_Problem description_.
The material below contains a line with "room(-.6, .50, .12, 1.3, 2.2, 'wall_room_left', 'dim" and a line with "room(1.45, 2.3, .12, 1.3, 2.2, 'wall_room_right', 'dim". Copy exactly those two lines and all lines between them.
— begin Information shown —
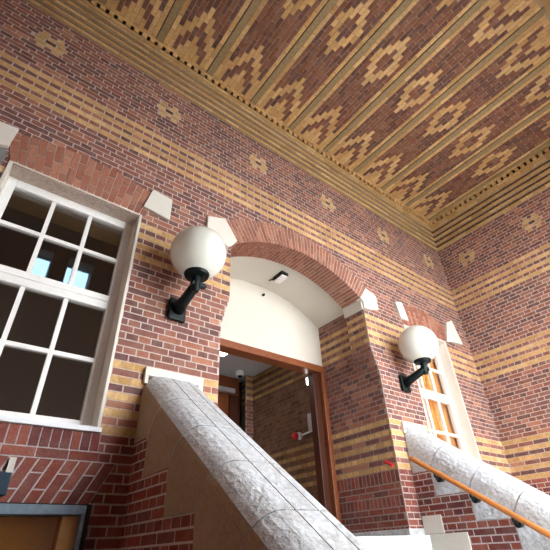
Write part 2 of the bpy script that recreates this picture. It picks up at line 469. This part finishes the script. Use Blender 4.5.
stone([(1.606,.932),(1.588,1.02),(1.647,1.036),(1.668,.935)], 'trim_12', 'cream stone to the upper left of the right lamp')
stone([(1.992,.905),(2.02,.962),(2.055,1.04),(2.12,1.07),(2.165,.93),(2.05,.918)], 'trim_13', 'cream stone at the right end of the right window arch')
B = MB(); B.box((-.29, YW-.02, .875), (-.106, YW+.02, .922)); struct(B.build('trim_14', mat('grey stone', (.20,.20,.20), .8)), 'grey stone band left of the large window', 'stone block')

# ------------------------------------------------------------------ sash windows
def sash_window(w, name, label, pane_mat, curtain=None):
    x0, x1, z0, z1 = w; YS = YW+.05
    root = bpy.data.objects.new(name, None); S.collection.objects.link(root)
    root.location = W(((x0+x1)/2, YW, z0)); root['_o'] = tuple(root.location); struct(root, label, 'window')
    b = MB(); t = .006                                       # painted box frame, from wall face back to the sash
    b.box((x0-.004, YW-.004, z0), (x0+t, YS+.03, z1)); b.box((x1-t, YW-.004, z0), (x1+.002, YS+.03, z1))
    b.box((x0-.004, YW-.004, z1-t), (x1+.002, YS+.03, z1+.003))
    b.build('box_frame', TAN, root, bevel=.0015)
    b = MB(); b.box((x0-.006, YW-.012, z0-.001), (x1+.004, YS+.03, z0+.010)); b.box((x0+t, YS-.02, z0+.008), (x1-t, YS+.02, z0+.018))
    b.build('window_sill', SILLM, root, bevel=.001)
    X0, X1 = x0+t, x1-t; zm = .587
    def sash(za, zb, y, nm, bot, top):
        b = MB(); st = .024
        b.box((X0, y, za), (X0+st, y+.022, zb)); b.box((X1-st, y, za), (X1, y+.022, zb))
        b.box((X0+st, y+.0005, zb-top), (X1-st, y+.022, zb)); b.box((X0+st, y+.0005, za), (X1-st, y+.022, za+bot))
        s = b.build(nm, WHITE, root, bevel=.002)
        gx0, gx1, gz0, gz1 = X0+st, X1-st, za+bot, zb-top
        b = MB(); bw = .0055
        for i in (1, 2):
            x = gx0+(gx1-gx0)*i/3; b.box((x-bw, y+.003, gz0), (x+bw, y+.018, gz1))
        zc = (gz0+gz1)/2; b.box((gx0, y+.004, zc-bw), (gx1, y+.0175, zc+bw))
        b.build('glazing_bars', WHITE, s)
        b = MB(); b.box((gx0, y+.010, gz0), (gx1, y+.0125, gz1)); b.build('pane', pane_mat, s)
    sash(z0+.016, zm+.014, YS+.0, 'lower_sash', .020, .022)
    sash(zm-.014, z1-.006, YS+.0, 'upper_sash', .022, .032) if False else sash(zm+.0145, z1-.006, YS, 'upper_sash', .020, .030)
    return root
sash_window(W1, 'window_1', 'large white sash window with dark panes at the left', GLASS)
sash_window(W2, 'window_2', 'white sash window with amber curtains behind the right lamp', GLASSC)
# amber curtain close behind the right window
B = MB(); n = 60; x0, x1 = W2[0]-.02, W2[1]+.16
P = [(x0+(x1-x0)*i/n, YW+.100+.010*math.sin(i*1.05)+.004*math.sin(i*2.3)) for i in range(n+1)]
for (xa, ya), (xb, yb) in zip(P[:-1], P[1:]):
    B.face([(xa,ya,.25),(xb,yb,.25),(xb,yb,.93),(xa,ya,.93)]); B.face([(xa,ya+.003,.25),(xa,ya+.003,.93),(xb,yb+.003,.93),(xb,yb+.003,.25)])
tag(B.build('curtain', CURT, base=((x0+x1)/2, YW+.100, .25), fix=False), 'amber curtain hanging behind the right window', 'curtain')
# dim rooms behind the windows
def room(x0, x1, z0, z1, y1, name, label):
    B = MB(); y0 = YW+.115
    B.box((x0-.02,y0,z0-.02),(x0,y1,z1+.02)); B.box((x1,y0,z0-.02),(x1+.02,y1,z1+.02))
    B.box((x0,y0,z0-.02),(x1,y1,z0)); B.box((x0,y0,z1),(x1,y1,z1+.02)); B.box((x0-.02,y1,z0-.02),(x1+.02,y1+.02,z1+.02))
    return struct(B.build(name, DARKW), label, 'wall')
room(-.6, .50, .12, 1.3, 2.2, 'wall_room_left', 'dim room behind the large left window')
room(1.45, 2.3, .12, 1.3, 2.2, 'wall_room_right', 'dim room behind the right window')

# basement window
x0, x1, z0, z1 = BASE
root = bpy.data.objects.new('window_3', None); S.collection.objects.link(root); root.location = W((0, YW, z0)); root['_o'] = tuple(root.location)
struct(root, 'basement window in a blue steel frame at the bottom left', 'window')
b = MB(); b.box((x0, YW-.016, z1-.017), (x1-.008, YW+.04, z1)); b.box((x0, YW-.016, z0), (x0+.016, YW+.04, z1-.017)); b.box((x1-.016, YW-.016, z0), (x1-.008, YW+.04, z1-.017)); b.box((x0, YW-.016, z0), (x1-.008, YW+.04, z0+.016))
b.build('steel_frame', BLUE, root, bevel=.001)
b = MB(); b.box((x1-.0075, YW-.017, z0), (x1+.0005, YW+.04, z1+.001)); b.box((x0, YW-.006, z1+.0005), (x1, YW+.03, z1+.003)); b.build('frame_edge', BLACK, root)
b = MB(); b.box((x1-.046, YW+.003, z0+.016), (x1-.0165, YW+.035, z1-.0175)); b.box((x0+.017, YW+.003, z0+.016), (x0+.04, YW+.035, z1-.0175)); b.build('inner_frame', AMBER, root)
b = MB(); b.box((x0+.04, YW+.018, z0+.016), (x1-.046, YW+.021, z1-.0175)); b.build('pane', glassmat('basement glass', .22, (.9,.8,.6)), root)
b = MB(); b.box((x0+.0, YW+.036, z0), (x1, YW+.04, z1)); b.build('blind', AMBERREFL, root)  # sheet added behind the pane to show the painted amber reflection
B = MB(); B.box((-.03, YW-.03, .108), (.131, YW-.003, .146))
tag(B.build('junction_box', NAVY, base=(.05, YW-.003, .108), bevel=.001), 'dark navy metal box on the brick wall above the basement window', 'box')
B = MB(); B.box((.122, YW-.010, .147), (.134, YW-.003, .176))
tag(B.build('wall_plate', STONEW, base=(.145, YW-.003, .142)), 'small pale plate on the bricks beside the navy box', 'plate')
B = MB(); B.box((-.15, YW-.03, .835), (-.112, YW-.003, .873))
tag(B.build('cable_box', BLACK, base=(-.13, YW-.003, .835)), 'small black box under the grey stone band left of the window', 'box')

# ------------------------------------------------------------------ entrance: plaster vault, tympanum, door frame, vestibule
VC, VR, YT = .427, .650, YW+.327
def vz(x): return VC+math.sqrt(VR*VR-(x-XC)**2)
B = MB(); xs = [XC-.3875+.775*i/28 for i in range(29)]
for a, b in zip(xs[:-1], xs[1:]):
    B.hexa([(a,YW+.105,vz(a)),(b,YW+.105,vz(b)),(b,YT+.01,vz(b)),(a,YT+.01,vz(a)),(a,YW+.105,vz(a)+.02),(b,YW+.105,vz(b)+.02),(b,YT+.01,vz(b)+.02),(a,YT+.01,vz(a)+.02)])
# cheeks below the springing, between reveal bricks and vault
struct(B.build('ceiling_arch', PLAST, smooth=False), 'cream plastered vault inside the entrance arch', 'ceiling')
B = MB(); LT = .738
B.prism([(XC-.3875,YT,LT),(XC+.3875,YT,LT)]+[(x,YT,vz(x)) for x in reversed(xs)], (0,.02,0))
struct(B.build('wall_tympanum', PLAST), 'cream plaster panel above the entrance door', 'wall')
root = bpy.data.objects.new('door_1', None); S.collection.objects.link(root); root.location = W((XC, YT, LZ)); root['_o'] = tuple(root.location)
struct(root, 'red brown wooden frame of the open entrance door', 'door')
b = MB(); b.box((XC-.3875, YT-.012, .706), (XC+.3875, YT+.05, LT)); b.build('lintel', WOOD, root, bevel=.003)
b = MB(); b.box((XC+.3875-.024, YT-.011, LZ), (XC+.3875, YT+.05, .706)); b.build('jamb', WOOD, root, bevel=.003)
b = MB(); b.box((XC-.3875, YT-.011, LZ), (XC-.3875+.024, YT+.05, .706)); b.build('jamb', WOOD, root, bevel=.003)
b = MB(); b.box((XC+.3875-.060, YT+.012, LZ), (XC+.3875-.0245, YT+.05, .7055)); b.build('door_stop', WOODD, root, bevel=.002)
# vestibule
VX0, VX1, VY, VZ = XC-.42, XC+.40, 1.93, .885
B = MB()
Fv = lambda s, t, d: (VX1-d, s, t)
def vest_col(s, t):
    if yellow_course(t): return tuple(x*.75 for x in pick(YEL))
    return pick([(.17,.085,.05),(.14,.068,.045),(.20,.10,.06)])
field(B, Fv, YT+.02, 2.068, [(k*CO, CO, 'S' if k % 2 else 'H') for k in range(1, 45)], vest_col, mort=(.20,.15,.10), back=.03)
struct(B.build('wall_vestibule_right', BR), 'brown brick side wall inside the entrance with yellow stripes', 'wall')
B = MB(); Fb = lambda s, t, d: (s, VY-d, t)
field(B, Fb, 1.325, VX1, [(k*CO, CO, 'S' if k % 2 else 'H') for k in range(1, 45)], wall_col, mort=(.36,.30,.24), back=.08)
struct(B.build('wall_vestibule_pier', BR), 'narrow brick pier beside the inner door', 'wall')
B = MB(); B.box((VX0-.03, YT+.02, LZ), (VX0, 2.06, VZ)); B.box((VX0, 2.05, LZ), (VX1, 2.07, VZ)); struct(B.build('wall_vestibule_left', DARKW), 'far walls of the vestibule', 'wall')
B = MB(); B.box((VX0, YT+.005, VZ), (VX1+.03, 2.07, VZ+.02)); struct(B.build('ceiling_vestibule', GREYC), 'grey board ceiling of the vestibule', 'ceiling')
root = bpy.data.objects.new('door_2', None); S.collection.objects.link(root); root.location = W((1.2, 2.03, LZ)); root['_o'] = tuple(root.location)
struct(root, 'red wooden inner door at the back of the vestibule', 'door')
b = MB(); b.box((.62, 2.005, LZ), (1.325, 2.045, .885)); b.build('door_panel', WOOD, root)
b = MB(); b.box((1.255, 1.985, LZ), (1.32, 2.004, .77)); b.build('door_stile', WOODD, root)
b = MB(); b.box((.70, 1.985, LZ), (1.20, 2.003, .755)); b.build('door_leaf', WOOD, root, bevel=.002)
b = MB(); b.box((1.13, 1.955, .775), (1.27, 1.984, .80)); b.build('door_closer', ALU, root, bevel=.002)
# small things in the entrance
def dome(px, py, pz):
    r = thing('security_camera', 'white dome camera with a black eye above the inner door', 'camera', (px, py, pz))
    b = MB(); b.lathe((px,py,pz), [(0,0),(.024,0),(.026,-.012),(.022,-.028),(.0,-.028)], 28); h = b.build('housing', WHITEP, r, smooth=False)
    b = MB(); b.lathe((px,py-.004,pz-.026), [(.014,.0),(.012,-.008),(.006,-.013),(0,-.014)], 20); b.build('lens', BLACK, h, smooth=True)
dome(1.262, 1.90, VZ)
r = thing('ceiling_light', 'lit white panel light on the vestibule ceiling', 'light', (.98, 1.66, VZ))
b = MB(); b.box((.80,1.58,VZ-.014),(1.055,1.74,VZ-.0005)); b.build('frame', WHITEP, r)
b = MB(); b.box((.81,1.59,VZ-.018),(1.045,1.73,VZ-.0145)); b.build('diffuser', LAMPON, r)
r = thing('emergency_light', 'small white emergency light with a black edge on the plaster vault', 'light', (1.045, 1.20, vz(1.04)))
b = MB(); cx, cy, cz = 1.020, 1.20, vz(1.02)-.012; b.box((cx-.018,cy-.03,cz-.012),(cx+.018,cy+.03,cz+.006)); b.build('housing', WHITEP, r, bevel=.003)
b = MB(); b.box((cx-.0205,cy-.034,cz-.0075),(cx-.0183,cy+.03,cz+.0125)); b.box((cx-.0205,cy-.036,cz-.003),(cx+.018,cy-.0305,cz+.013)); b.build('bracket', BLACK, r)
b = MB(); b.tube([(cx-.01,cy+.028,cz+.008),(cx-.02,cy+.06,cz+.010)], .003); b.build('cable', BLACK, r)
B = MB(); B.tube([(1.01,YT-.012,1.028),(1.01,YT,1.028)], .006); tag(B.build('wall_sensor', BLACK, base=(1.01,YT,1.028)), 'tiny dark sensor on the plaster panel above the door', 'sensor')
r = thing('notice', 'pale paper notice in a frame on the vestibule brick wall', 'notice', (VX1-.002, 1.445, .50))
b = MB(); b.box((VX1-.008, 1.405, .475), (VX1-.002, 1.470, .55)); b.build('backing', ALU, r)
b = MB(); b.box((VX1-.0095, 1.410, .48), (VX1-.0082, 1.465, .545)); b.build('sheet', PAPER, r)
r = thing('alarm_bell', 'red round alarm with a white base on the vestibule wall', 'alarm', (VX1-.002, 1.545, .462))
b = MB(); b.tube([(VX1-.003,1.535,.462),(VX1-.02,1.535,.462)], .017, 22); ab = b.build('base', WHITEP, r)
b = MB(); b.tube([(VX1-.0205,1.545,.462),(VX1-.034,1.548,.462),(VX1-.042,1.552,.462)], [.018,.016,.008], 22); b.build('cap', RED, ab)
b = MB(); b.tube([(VX1-.008,1.518,.463),(VX1-.008,1.385,.472)], .0045, 10); b.build('conduit', WHITEP, r)
r = thing('wall_light', 'small glowing bulb high beside the entrance door frame', 'light', (1.325, 1.39, .69))
b = MB(); b.lathe((1.318,1.39,.662), [(0,0),(.006,.001),(.008,.008),(.008,.03),(.005,.036),(0,.037)], 16); b.build('bulb', LAMPON, r, smooth=True)
b = MB(); b.tube([(1.318,1.39,.699),(1.318,1.39,.7055)], .009); b.build('holder', BLACK, r)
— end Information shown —
_Response to this exercise_.
room(-.6, .50, .12, 1.3, 2.2, 'wall_room_left', 'dim room behind the large left window')
room(1.45, 2.3, .12, 1.3, 2.2, 'wall_room_right', 'dim room behind the right window')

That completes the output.